Menurut Pengamat Ekonomi UNUSIA, aktivasi ini mencakup tiga aspek penting: proses bisnis yang langsung menyentuh petani, peningkatan kemampuan logistik dan keuangan, serta reformasi dalam pendekatan kelembagaan. Ia menegaskan bahwa selama ini Bulog hanya memperkuat posisi tengkulak melalui relasi yang eksklusif dengan jaringan perantara. Hal ini bertentangan dengan semangat pemerintahan Prabowo-Gibran yang menempatkan kedaulatan pangan sebagai prioritas nasional.
“Sebelumnya Bulog hanya berinteraksi dengan tengkulak dan mensejahterakan tengkulak, bukan petani!” ujar Aras. Ia menyatakan bahwa praktik ini harus diubah agar negara benar-benar berpihak pada petani.
Penting bagi pemerintah, khususnya Kementerian BUMN, untuk menindaklanjuti arahan Presiden dengan kebijakan operasional yang konkret dan terukur. Tidak cukup hanya mengumumkan harga beli gabah tanpa mekanisme penyerapan yang jelas dan merata di seluruh sentra produksi.
“Petani jangan hanya dijadikan sampel atas instruksi Presiden. Harus dipastikan semua gabah petani dibeli Rp6.500 per kg, bukan hanya sebagian di daerah tertentu.” tegas Muhammad Aras Prabowo.
Lebih lanjut, Aras menyarankan agar pemerintah membentuk satuan tugas khusus pengawasan pelaksanaan kebijakan ini, terdiri dari unsur BUMN, Kementerian Pertanian, organisasi petani, dan lembaga pengawas independen. Tujuannya adalah untuk memastikan bahwa anggaran dan semangat kebijakan tidak bocor di tingkat implementasi.
Ketua Program Studi Akuntansi juga mengajak elemen masyarakat sipil dan organisasi pemuda untuk turut serta dalam mengawasi pelaksanaan kebijakan ini.

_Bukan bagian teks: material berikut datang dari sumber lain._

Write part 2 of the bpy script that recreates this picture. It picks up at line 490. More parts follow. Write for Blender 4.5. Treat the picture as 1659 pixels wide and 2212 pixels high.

Ia percaya bahwa kedaulatan pangan hanya bisa terwujud jika seluruh elemen bangsa bersinergi mengawal kebijakan yang berpihak kepada petani.
“Kita harus jaga amanat Presiden agar benar-benar berpihak kepada petani, bukan hanya berhenti di meja birokrasi. Bulog perlu dihidupkan kembali sebagai pelindung petani, bukan sekadar lembaga gudang pangan,” tutup Pengamat Ekonomi UNUSIA.